#### [TASK TO CARRY OUT]
Copy out the listing in full, exactly as written, but not its pictures.

(begin)

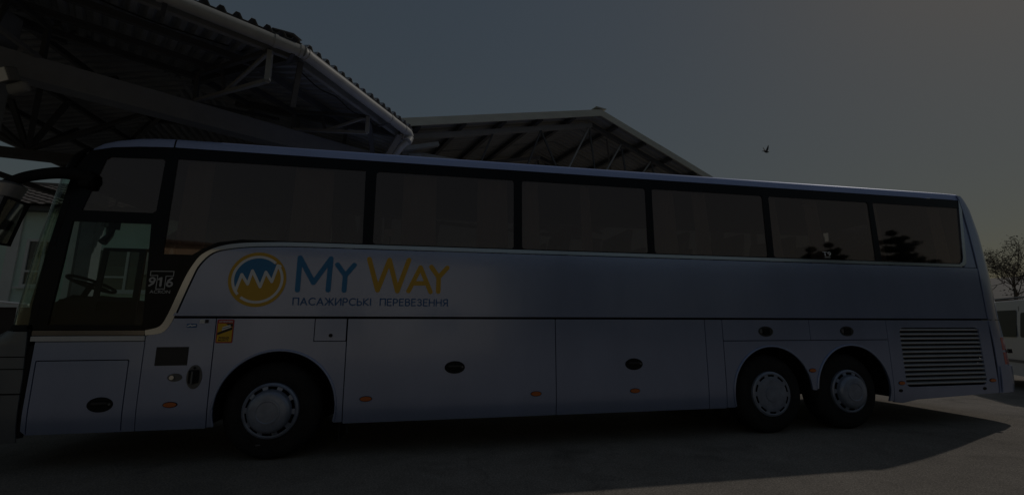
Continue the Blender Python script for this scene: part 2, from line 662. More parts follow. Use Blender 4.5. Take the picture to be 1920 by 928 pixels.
# hip caps
AP = {1: (0, 1), 2: (1, 2), 3: (2, 3), 4: (3, 4), 0: (4, 0)}
def hip_point(j, t):
    (a0, d0, n0, _), (a1, d1, n1, _) = EDGES[AP[j][0]], EDGES[AP[j][1]]
    den = 1 + n0.dot(n1)
    p = PA[j] + (n0 + n1) * (t / den)
    return p
for j in range(5):
    rowL, rowC, rowR = [], [], []
    for k in range(9):
        t = 0.10 + 2.6 * k / 8
        p = hip_point(j, t)
        dd = (hip_point(j, 1) - hip_point(j, 0)).normalized()
        side = Vector((-dd.y, dd.x))
        z = ZE + SLOPE * t + 0.075
        wob = 0.012 * math.sin(k * 2.3 + j)
        rowC.append(Vector((p.x, p.y, z + wob)) - OA)
        l_, r_ = p + side * 0.13, p - side * 0.13
        rowL.append(Vector((l_.x, l_.y, z - 0.012 + wob)) - OA)
        rowR.append(Vector((r_.x, r_.y, z - 0.012)) - OA)
    me = MB().grid([rowL, rowC, rowR]).mesh('hip_cap')
    solid(me, 0.003)
    link('hip_cap', me, 'canopy_sheet', canA)
# a bent loose end of sheet at the corner
L0 = EDGES[0][3]
me = MB().grid([[ptA(0, L0 - 0.34, -0.13, 0.085), ptA(0, L0 - 0.24, -0.14, 0.10), ptA(0, L0 - 0.12, -0.15, 0.115), ptA(0, L0 - 0.02, -0.15, 0.07)],
                [ptA(0, L0 - 0.34, 0.2, 0.08), ptA(0, L0 - 0.24, 0.2, 0.09), ptA(0, L0 - 0.14, 0.2, 0.09), ptA(0, L0 - 0.06, 0.2, 0.08)]]).mesh('loose_flashing')
solid(me, 0.003)
link('loose_flashing', me, 'canopy_sheet', canA)

# gutter, brackets, elbow, downpipe
def gut(p, dz=-0.055, out=0.075, edge=0):
    a, d, n, L = EDGES[edge]
    q = Vector((p[0], p[1])) - n * out
    return Vector((q.x, q.y, ZE + dz)) - OA
G0 = gut(PA[0], edge=0)
GKa = gut(PA[1], edge=0); GKb = gut(PA[1], edge=1)
GK = (GKa + GKb) / 2
GE = gut(PA[2] , edge=1)
dE = EDGES[1][1]
GE2 = GE - Vector((dE.x, dE.y, 0)) * 0.20
MB().tube([G0, GK], 0.070, 14).build('gutter', 'gutter', canA, 40)
MB().tube([GK, GE2], 0.070, 14).build('gutter', 'gutter', canA, 40)
el = smooth_line([GE2, GE2 + Vector((dE.x * .12, dE.y * .12, -0.005)), GE2 + Vector((dE.x * .17, dE.y * .17, -0.07)), GE2 + Vector((dE.x * .11, dE.y * .11, -0.17))], 5)
MB().tube(el, 0.072, 14).build('gutter_elbow', 'gutter', canA, 40)
e3 = Vector(el[-1])
MB().tube([e3, e3 + Vector((-0.10, 0.02, -0.10)), e3 + Vector((-0.24, 0.25, -0.22)), Vector((-0.86, 2.62, 4.2)) - OA, Vector((-0.86, 2.62, 0.05)) - OA], 0.05, 12).build('downpipe', 'gutter', canA, 40)
d0 = EDGES[0][1]
for q, dv in ((GK - Vector((d0.x, d0.y, 0)) * 0.30, d0), (GK - Vector((d0.x, d0.y, 0)) * 0.02, d0), (GK + Vector((dE.x, dE.y, 0)) * 0.06, dE),
              (GK - Vector((d0.x, d0.y, 0)) * 1.35, d0), (GK - Vector((d0.x, d0.y, 0)) * 3.0, d0), (GE2 - Vector((dE.x, dE.y, 0)) * 0.42, dE), (GE2 - Vector((dE.x, dE.y, 0)) * 0.01, dE)):
    MB().tube([q - Vector((dv.x, dv.y, 0)) * 0.018, q + Vector((dv.x, dv.y, 0)) * 0.018], 0.077, 14).build('gutter_joint', 'gutter', canA, 40)
for q, dv, nn in ((GK - Vector((d0.x, d0.y, 0)) * 0.10, d0, EDGES[0][2]), (GE2 - Vector((dE.x, dE.y, 0)) * 0.40, dE, EDGES[1][2]), (GK - Vector((d0.x, d0.y, 0)) * 1.3, d0, EDGES[0][2])):
    n3 = Vector((nn.x, nn.y, 0))
    MB().bar(q + Vector((0, 0, -0.07)), q + n3 * 0.22 + Vector((0, 0, -0.09)), 0.04, 0.012).build('gutter_bracket', 'steel_dark', canA)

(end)

#### [SOLUTION TO THE PROBLEM]
Continue the Blender Python script for this scene: part 2, from line 662. More parts follow. Use Blender 4.5. Take the picture to be 1920 by 928 pixels.
# hip caps
AP = {1: (0, 1), 2: (1, 2), 3: (2, 3), 4: (3, 4), 0: (4, 0)}
def hip_point(j, t):
    (a0, d0, n0, _), (a1, d1, n1, _) = EDGES[AP[j][0]], EDGES[AP[j][1]]
    den = 1 + n0.dot(n1)
    p = PA[j] + (n0 + n1) * (t / den)
    return p
for j in range(5):
    rowL, rowC, rowR = [], [], []
    for k in range(9):
        t = 0.10 + 2.6 * k / 8
        p = hip_point(j, t)
        dd = (hip_point(j, 1) - hip_point(j, 0)).normalized()
        side = Vector((-dd.y, dd.x))
        z = ZE + SLOPE * t + 0.075
        wob = 0.012 * math.sin(k * 2.3 + j)
        rowC.append(Vector((p.x, p.y, z + wob)) - OA)
        l_, r_ = p + side * 0.13, p - side * 0.13
        rowL.append(Vector((l_.x, l_.y, z - 0.012 + wob)) - OA)
        rowR.append(Vector((r_.x, r_.y, z - 0.012)) - OA)
    me = MB().grid([rowL, rowC, rowR]).mesh('hip_cap')
    solid(me, 0.003)
    link('hip_cap', me, 'canopy_sheet', canA)
# a bent loose end of sheet at the corner
L0 = EDGES[0][3]
me = MB().grid([[ptA(0, L0 - 0.34, -0.13, 0.085), ptA(0, L0 - 0.24, -0.14, 0.10), ptA(0, L0 - 0.12, -0.15, 0.115), ptA(0, L0 - 0.02, -0.15, 0.07)],
                [ptA(0, L0 - 0.34, 0.2, 0.08), ptA(0, L0 - 0.24, 0.2, 0.09), ptA(0, L0 - 0.14, 0.2, 0.09), ptA(0, L0 - 0.06, 0.2, 0.08)]]).mesh('loose_flashing')
solid(me, 0.003)
link('loose_flashing', me, 'canopy_sheet', canA)

# gutter, brackets, elbow, downpipe
def gut(p, dz=-0.055, out=0.075, edge=0):
    a, d, n, L = EDGES[edge]
    q = Vector((p[0], p[1])) - n * out
    return Vector((q.x, q.y, ZE + dz)) - OA
G0 = gut(PA[0], edge=0)
GKa = gut(PA[1], edge=0); GKb = gut(PA[1], edge=1)
GK = (GKa + GKb) / 2
GE = gut(PA[2] , edge=1)
dE = EDGES[1][1]
GE2 = GE - Vector((dE.x, dE.y, 0)) * 0.20
MB().tube([G0, GK], 0.070, 14).build('gutter', 'gutter', canA, 40)
MB().tube([GK, GE2], 0.070, 14).build('gutter', 'gutter', canA, 40)
el = smooth_line([GE2, GE2 + Vector((dE.x * .12, dE.y * .12, -0.005)), GE2 + Vector((dE.x * .17, dE.y * .17, -0.07)), GE2 + Vector((dE.x * .11, dE.y * .11, -0.17))], 5)
MB().tube(el, 0.072, 14).build('gutter_elbow', 'gutter', canA, 40)
e3 = Vector(el[-1])
MB().tube([e3, e3 + Vector((-0.10, 0.02, -0.10)), e3 + Vector((-0.24, 0.25, -0.22)), Vector((-0.86, 2.62, 4.2)) - OA, Vector((-0.86, 2.62, 0.05)) - OA], 0.05, 12).build('downpipe', 'gutter', canA, 40)
d0 = EDGES[0][1]
for q, dv in ((GK - Vector((d0.x, d0.y, 0)) * 0.30, d0), (GK - Vector((d0.x, d0.y, 0)) * 0.02, d0), (GK + Vector((dE.x, dE.y, 0)) * 0.06, dE),
              (GK - Vector((d0.x, d0.y, 0)) * 1.35, d0), (GK - Vector((d0.x, d0.y, 0)) * 3.0, d0), (GE2 - Vector((dE.x, dE.y, 0)) * 0.42, dE), (GE2 - Vector((dE.x, dE.y, 0)) * 0.01, dE)):
    MB().tube([q - Vector((dv.x, dv.y, 0)) * 0.018, q + Vector((dv.x, dv.y, 0)) * 0.018], 0.077, 14).build('gutter_joint', 'gutter', canA, 40)
for q, dv, nn in ((GK - Vector((d0.x, d0.y, 0)) * 0.10, d0, EDGES[0][2]), (GE2 - Vector((dE.x, dE.y, 0)) * 0.40, dE, EDGES[1][2]), (GK - Vector((d0.x, d0.y, 0)) * 1.3, d0, EDGES[0][2])):
    n3 = Vector((nn.x, nn.y, 0))
    MB().bar(q + Vector((0, 0, -0.07)), q + n3 * 0.22 + Vector((0, 0, -0.09)), 0.04, 0.012).build('gutter_bracket', 'steel_dark', canA)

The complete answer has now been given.